Wisconsin locks up a higher rate of black men than any other state in the country: 13 percent of black men in Wisconsin are incarcerated, which is nearly double the national rate, and almost half of all black men in Wisconsin have been jailed by age 30. These disparities can be attributed, in part, to tough-on-crime measures that Walker pushed as a young state legislator in the 1990s representing a majority-white suburb adjoining majority-minority Milwaukee. Taking a page from the American Legislative Exchange Council (ALEC), Walker pushed ALEC's Truth in Sentencing bill into law in 1998, which eliminated parole and early release, and had the effect of exploding the state's prison populations--and disproportionately filling those prisons with people of color. Walker also tried to privatize the state's prisons and house the state prisoners in out-of-state private facilities, which would have benefited ALEC funders like Corrections Corporation of America, and also sponsored an array of bills to impose mandatory minimum sentences on a long list of non-violent offenses, and even to introduce chain gangs and prison labor.

After Walker left the Assembly in 2002 to become Milwaukee County Executive, the state legislature began rolling-back his truth-in-sentencing law. But when Walker entered the governor's office in 2011, he reversed this progress and pushed for the full restoration of the ALEC truth-in-sentencing requirements. During Walker's tenure as governor, state spending on corrections eclipsed spending on higher education for the first time.

Milwaukee is the most segregated city in America: Milwaukee is among the most segregated cities in the country, and the cities schools are also among the most segregated. Although the U.S. Supreme Court ordered school desegregation in the landmark 1954 Brown v. Board of Education decision, segregation persisted in Milwaukee, and it wasn't until the late 1970s that federal courts ordered the city's schools to integrate. A voluntary racial integration program known as Chapter 220 was implemented in 1977 to transfer students of color to suburban schools, and white suburban students to city schools, and for a time, it was successful in helping reduce segregation--Milwaukee's schools were among the country's most integrated in the 1980s and 1990s--but it was undermined by race-neutral "school choice" measures and never updated to adapt to changing conditions.
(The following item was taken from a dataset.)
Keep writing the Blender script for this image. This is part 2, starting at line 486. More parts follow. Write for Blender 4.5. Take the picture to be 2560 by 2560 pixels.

Walker's latest budget cut funding for the Chapter 220 program altogether.

Today, Milwaukee's schools are as segregated as they were in the 1960s.

Besides exploiting racial tensions for electoral gain, as governor he has run roughshod over the decisions of Milwaukee's residents.

"Walker has consistently shown hostility towards Milwaukee," Epps-Addison said. "Every time that the community has tried to pass policies to improve their condition, Walker has blocked them at every turn."

He pushed a bill blocking the paid sick days law that Milwaukee voters had enacted with overwhelming support, and which would have particularly benefited workers of color in the city. His budget eliminated residency requirements for municipal workers. He signed a series of sweeping changes to landlord-tenant law, giving more power to landlords and barring cities like Milwaukee and Madison from enacting their own protections for tenant rights.

"Walker has a lot of explaining to do, and he should do that before selling this false promise of unity," Epps-Addison said.